Getting Bob & Ray out of my system for the week…

Well. Never let me hear a word against Amazon’s shipping policies. I ordered the Bob & Ray CDs, they told me they’d arrive around the 17th, and lo and behold, here they were at my door yesterday, a full week ahead of schedule. I am chuffed.

Haven’t had time to actually listen to most of the stuff – 4 discs’ worth! – as yet, but am already enjoying the brief glimpses. The one difficulty with the bootlegs is that they by and large jump straight from crazy-wacky-cool young dudes in 1950 to older-and-wiser pros in 1960. It’s nice to hear the transitional bits.
Also kind of interesting, as when former Boston ‘newscaster’ Peter Gorre (Bob, eerily authentic) shows up on their national broadcast merely to say hi, presumably because their new corporate masters would blink at his delivering such trademark headlines as “Eeeeeen happier news, only vone man vas keelled attempting suicide today…”

I can report that Ray’s Joseph McCarthy imitation likewise really is that good.
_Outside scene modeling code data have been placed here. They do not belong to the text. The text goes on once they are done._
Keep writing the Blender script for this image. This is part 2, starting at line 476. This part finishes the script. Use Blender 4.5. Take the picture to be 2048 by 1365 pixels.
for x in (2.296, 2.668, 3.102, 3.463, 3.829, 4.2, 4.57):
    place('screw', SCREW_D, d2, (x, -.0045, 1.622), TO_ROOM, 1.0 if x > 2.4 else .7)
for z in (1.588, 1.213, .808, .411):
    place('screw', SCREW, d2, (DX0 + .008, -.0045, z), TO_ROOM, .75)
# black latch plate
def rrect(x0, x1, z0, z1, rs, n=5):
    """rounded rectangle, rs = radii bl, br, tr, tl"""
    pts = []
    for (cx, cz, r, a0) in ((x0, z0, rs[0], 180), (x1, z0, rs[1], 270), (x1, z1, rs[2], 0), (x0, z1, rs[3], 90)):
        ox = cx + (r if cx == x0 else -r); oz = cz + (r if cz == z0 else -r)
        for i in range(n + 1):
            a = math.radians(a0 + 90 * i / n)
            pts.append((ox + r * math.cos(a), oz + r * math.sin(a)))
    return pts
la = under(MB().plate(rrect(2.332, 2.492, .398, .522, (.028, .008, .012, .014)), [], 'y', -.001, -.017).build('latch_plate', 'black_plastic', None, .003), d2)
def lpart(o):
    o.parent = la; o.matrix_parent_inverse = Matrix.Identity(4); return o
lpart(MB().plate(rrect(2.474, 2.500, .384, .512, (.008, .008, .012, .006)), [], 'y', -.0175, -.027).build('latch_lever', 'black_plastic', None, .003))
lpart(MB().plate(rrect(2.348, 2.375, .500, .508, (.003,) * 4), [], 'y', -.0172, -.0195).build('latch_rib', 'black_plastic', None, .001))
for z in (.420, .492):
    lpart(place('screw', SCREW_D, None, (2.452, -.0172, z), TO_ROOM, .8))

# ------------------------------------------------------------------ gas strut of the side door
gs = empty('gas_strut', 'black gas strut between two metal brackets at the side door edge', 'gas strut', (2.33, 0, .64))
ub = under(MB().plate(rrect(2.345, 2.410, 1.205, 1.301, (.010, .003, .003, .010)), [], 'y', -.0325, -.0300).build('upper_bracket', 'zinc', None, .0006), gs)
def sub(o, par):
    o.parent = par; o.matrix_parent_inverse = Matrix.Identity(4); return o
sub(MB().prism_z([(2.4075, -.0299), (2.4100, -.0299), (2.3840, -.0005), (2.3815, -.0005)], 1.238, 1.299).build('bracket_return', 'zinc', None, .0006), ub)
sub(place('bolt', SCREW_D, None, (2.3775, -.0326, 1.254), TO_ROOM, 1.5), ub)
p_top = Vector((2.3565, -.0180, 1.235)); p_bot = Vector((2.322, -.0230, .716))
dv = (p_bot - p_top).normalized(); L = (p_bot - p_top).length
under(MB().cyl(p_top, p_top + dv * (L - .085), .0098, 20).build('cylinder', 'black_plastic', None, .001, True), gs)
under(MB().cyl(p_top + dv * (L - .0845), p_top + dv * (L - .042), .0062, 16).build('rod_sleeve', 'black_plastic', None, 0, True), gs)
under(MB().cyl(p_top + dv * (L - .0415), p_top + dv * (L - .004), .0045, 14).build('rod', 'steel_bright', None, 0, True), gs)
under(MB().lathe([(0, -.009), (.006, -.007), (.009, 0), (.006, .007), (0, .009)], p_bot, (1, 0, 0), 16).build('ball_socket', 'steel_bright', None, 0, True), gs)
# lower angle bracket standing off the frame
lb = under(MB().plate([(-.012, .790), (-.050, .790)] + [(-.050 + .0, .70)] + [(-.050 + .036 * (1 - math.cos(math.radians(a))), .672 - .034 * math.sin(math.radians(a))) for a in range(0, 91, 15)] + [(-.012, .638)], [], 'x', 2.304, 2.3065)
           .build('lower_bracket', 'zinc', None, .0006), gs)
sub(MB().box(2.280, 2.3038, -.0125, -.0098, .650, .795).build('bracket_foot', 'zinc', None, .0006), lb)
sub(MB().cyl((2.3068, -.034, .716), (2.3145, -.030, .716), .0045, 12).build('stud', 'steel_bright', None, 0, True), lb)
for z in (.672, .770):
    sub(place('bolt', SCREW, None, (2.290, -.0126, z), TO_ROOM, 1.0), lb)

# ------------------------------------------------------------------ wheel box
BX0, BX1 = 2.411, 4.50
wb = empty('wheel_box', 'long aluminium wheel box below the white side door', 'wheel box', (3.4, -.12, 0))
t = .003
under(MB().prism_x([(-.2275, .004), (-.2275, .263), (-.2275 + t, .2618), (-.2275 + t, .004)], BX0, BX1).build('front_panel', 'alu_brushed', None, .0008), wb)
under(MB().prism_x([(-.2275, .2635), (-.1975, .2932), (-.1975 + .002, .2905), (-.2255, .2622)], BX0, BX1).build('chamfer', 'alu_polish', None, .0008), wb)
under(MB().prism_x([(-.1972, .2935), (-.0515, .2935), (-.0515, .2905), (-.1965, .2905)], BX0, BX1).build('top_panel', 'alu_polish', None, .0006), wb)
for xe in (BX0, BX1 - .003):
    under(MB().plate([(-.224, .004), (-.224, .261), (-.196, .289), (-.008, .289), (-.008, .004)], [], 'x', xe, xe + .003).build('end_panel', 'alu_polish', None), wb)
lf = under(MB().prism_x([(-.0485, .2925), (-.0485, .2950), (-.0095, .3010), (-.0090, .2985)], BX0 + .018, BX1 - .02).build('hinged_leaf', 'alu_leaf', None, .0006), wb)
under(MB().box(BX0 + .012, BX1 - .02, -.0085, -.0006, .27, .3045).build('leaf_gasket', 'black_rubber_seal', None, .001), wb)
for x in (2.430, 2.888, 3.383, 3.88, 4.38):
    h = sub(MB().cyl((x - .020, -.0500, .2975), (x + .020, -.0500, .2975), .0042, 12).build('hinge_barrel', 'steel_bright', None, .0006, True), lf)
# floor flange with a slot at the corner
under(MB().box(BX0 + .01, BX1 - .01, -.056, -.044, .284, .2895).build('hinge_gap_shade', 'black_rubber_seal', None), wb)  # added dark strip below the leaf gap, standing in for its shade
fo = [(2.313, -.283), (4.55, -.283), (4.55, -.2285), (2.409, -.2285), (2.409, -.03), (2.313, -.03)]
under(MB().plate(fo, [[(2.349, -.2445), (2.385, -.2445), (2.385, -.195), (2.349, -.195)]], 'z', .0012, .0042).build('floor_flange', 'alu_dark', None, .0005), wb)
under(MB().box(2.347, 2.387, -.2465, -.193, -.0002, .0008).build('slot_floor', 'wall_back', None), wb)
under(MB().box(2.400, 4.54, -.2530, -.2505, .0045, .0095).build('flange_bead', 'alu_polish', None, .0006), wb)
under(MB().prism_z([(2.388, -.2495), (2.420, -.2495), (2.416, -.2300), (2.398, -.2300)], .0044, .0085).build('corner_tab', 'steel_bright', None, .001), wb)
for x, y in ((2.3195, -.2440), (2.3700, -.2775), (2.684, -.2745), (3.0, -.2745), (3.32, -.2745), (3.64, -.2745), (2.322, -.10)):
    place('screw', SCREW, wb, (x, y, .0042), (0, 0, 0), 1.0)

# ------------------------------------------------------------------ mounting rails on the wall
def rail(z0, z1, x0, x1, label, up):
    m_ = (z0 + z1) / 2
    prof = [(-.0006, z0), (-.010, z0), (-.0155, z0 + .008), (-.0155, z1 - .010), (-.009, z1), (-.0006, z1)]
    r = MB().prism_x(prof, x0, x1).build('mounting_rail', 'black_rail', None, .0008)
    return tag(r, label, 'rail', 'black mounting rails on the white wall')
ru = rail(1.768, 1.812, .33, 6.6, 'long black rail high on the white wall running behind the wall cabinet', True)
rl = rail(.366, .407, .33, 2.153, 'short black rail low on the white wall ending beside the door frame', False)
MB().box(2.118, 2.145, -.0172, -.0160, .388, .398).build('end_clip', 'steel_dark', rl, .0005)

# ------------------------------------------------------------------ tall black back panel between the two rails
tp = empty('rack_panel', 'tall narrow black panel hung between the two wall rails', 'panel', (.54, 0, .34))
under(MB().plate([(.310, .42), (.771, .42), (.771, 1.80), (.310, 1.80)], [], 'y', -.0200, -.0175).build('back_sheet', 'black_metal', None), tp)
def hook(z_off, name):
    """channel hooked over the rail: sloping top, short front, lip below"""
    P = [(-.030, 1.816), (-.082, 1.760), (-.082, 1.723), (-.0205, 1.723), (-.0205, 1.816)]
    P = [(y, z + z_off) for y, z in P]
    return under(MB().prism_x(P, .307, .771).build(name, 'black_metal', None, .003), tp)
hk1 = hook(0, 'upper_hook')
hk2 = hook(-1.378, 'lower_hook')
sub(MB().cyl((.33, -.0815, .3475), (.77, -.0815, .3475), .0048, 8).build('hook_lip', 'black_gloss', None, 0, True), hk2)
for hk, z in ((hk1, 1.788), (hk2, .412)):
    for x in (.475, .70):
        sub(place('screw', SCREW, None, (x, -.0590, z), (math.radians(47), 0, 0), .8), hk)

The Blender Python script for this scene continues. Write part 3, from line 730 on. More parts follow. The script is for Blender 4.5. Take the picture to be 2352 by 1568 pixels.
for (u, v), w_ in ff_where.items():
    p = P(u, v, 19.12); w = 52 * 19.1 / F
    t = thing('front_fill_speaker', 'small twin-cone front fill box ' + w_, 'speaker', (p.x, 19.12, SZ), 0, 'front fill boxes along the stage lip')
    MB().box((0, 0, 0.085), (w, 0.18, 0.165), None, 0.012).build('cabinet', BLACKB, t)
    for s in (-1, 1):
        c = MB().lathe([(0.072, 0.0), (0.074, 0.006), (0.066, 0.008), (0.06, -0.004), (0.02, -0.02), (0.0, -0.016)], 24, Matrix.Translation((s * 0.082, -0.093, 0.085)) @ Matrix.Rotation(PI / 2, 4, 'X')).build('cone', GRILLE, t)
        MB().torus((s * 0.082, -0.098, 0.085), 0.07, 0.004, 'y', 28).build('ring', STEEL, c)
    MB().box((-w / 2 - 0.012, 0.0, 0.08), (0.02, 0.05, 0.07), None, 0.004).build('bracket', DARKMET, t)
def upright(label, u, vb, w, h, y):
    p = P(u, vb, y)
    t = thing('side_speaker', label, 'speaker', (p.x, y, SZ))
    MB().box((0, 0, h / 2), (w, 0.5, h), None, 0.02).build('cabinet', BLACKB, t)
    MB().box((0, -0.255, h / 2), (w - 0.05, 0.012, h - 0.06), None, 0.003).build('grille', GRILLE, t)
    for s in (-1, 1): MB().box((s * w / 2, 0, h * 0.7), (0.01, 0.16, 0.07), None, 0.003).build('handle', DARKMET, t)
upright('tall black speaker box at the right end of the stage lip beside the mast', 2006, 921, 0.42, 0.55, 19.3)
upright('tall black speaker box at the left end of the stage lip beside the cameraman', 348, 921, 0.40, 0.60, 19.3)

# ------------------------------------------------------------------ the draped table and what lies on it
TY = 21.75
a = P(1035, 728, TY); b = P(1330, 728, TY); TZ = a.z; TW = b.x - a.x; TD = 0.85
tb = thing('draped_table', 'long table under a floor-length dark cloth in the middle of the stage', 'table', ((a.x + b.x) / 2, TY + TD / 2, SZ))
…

As Bob points out in his short intro to these skits, it was actually the authenticity of the accent that inspired the parody. Which probably explains why, as one rather excitable article points out, they never do get around – at least, not onstage – to condemning the man, exactly. Instead they pinned him to the wall just by showing him to the world as he was, not as he liked to think of himself. A far crueler fate, for Sen. McCarthy, than any direct assault.

On a cuddlier note, there is Ray Jr.’s visit to the Boston studio in December 1948. “Goin’ inno town ‘n’ see Sanna Claus,” as he explains to his loving but slightly flustered dad, whose scion has just toddled within mic range during a live broadcast. (The liner notes insist he’s four, but given his parents weren’t even married until mid-1945…let’s go with about two-and-a-bit.)

He- er, Junior, that is – really has the most adorable voice, that kind of uber-innocent clarity that I did not think existed outside of Andy Hardy movies. The whole thing has kind of a family-movie vibe, which of course he and Bob – himself very obviously childless at this point – do not fail to mock.
Junior does a pretty good job of mocking his own cute, actually, refusing to sing, or say anything else beyond ‘Gonna see my daddy! Hi, my daddy!”. Then he almost knocks over a microphone and objects loudly when ‘Mama’ hurries to collect him (“He’s mistaken his mother for a microphone…Ray is setting him straight…now he leads with a left…she counters with…” At this point Ray hurriedly suggests they just get on with it.)

…All right, all right, I have to get to bed now anyway. But it was really cute.